Il était question d’installation d’un outil visant à décrypter le trafic sur les réseaux sociaux. Les contenus pouvaient ainsi être filtrés et scannés avant que certains ne soient bloqués ou archivés. Ce qui aurait exposé toutes nos communications à l’œil du gouvernement, en sus de pouvoir les contrôler et les censurer. Sans compter que nos activités en ligne couraient le risque d’être tracées et piratées. Plusieurs organismes, y compris Facebook et Mozilla, avaient d’ailleurs émis des critiques contre l’approche de l’ICTA. « The amendments specify technical measures such as self-signed digital certificates that will be used as trust anchors, by which the Mauritian government can intercept, decrypt, re-encrypt and store Internet traffic data. […] The proposed approach would, however, have severe and disproportionate implications for privacy and security for Mauritian citizens, as well as others abroad, while doing little to address the stated concerns », avait écrit Marshall Erwin, Chief Security Officer, de Mozilla Corporation. Ce qui équivalait à une claque magistrale à l’ICTA qui avait auparavant eu l’outrecuidance d’évoquer des « rampant fake news propagated by ill-intentioned persons on the web ».

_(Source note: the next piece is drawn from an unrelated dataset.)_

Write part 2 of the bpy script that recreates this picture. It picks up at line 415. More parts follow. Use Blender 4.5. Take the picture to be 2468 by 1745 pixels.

Il y a ensuite eu le réenregistrement des cartes SIM. Un exercice qui met en péril nos données personnelles. Et une fois de plus, c’est l’ICTA qui a été chargée de cette sale besogne. La direction de l’organisme nie que nos données seront partagées ou conservées. Mais les faits restent que celles-ci seront définitivement partagées une fois que les opérateurs passent par l’ICTA, à travers un ‘middleware’ dont l’organisme refuse de divulguer les spécifications, pour les vérifier sur la base de données de la ‘Civil Status Division’ et du ‘Passport and Immigration Office’ (PIO). Des questions se posent aussi sur l’utilité des photos requises, la base de données existantes – si elle est de nature biométrique ou pas -, et l’objectif réel de cet exercice de réenregistrement à quelques mois seulement des élections générales. Jusqu’ici l’ICTA ne s’est pas montrée rassurante. D’autant que la raison mise en avant pour justifier cette mesure n’est point convaincante. Heureusement que la Cour a ordonné un statu quo en attendant le jugement dans cette affaire.

Attendons maintenant les répercussions de ce Watergate à la mauricienne.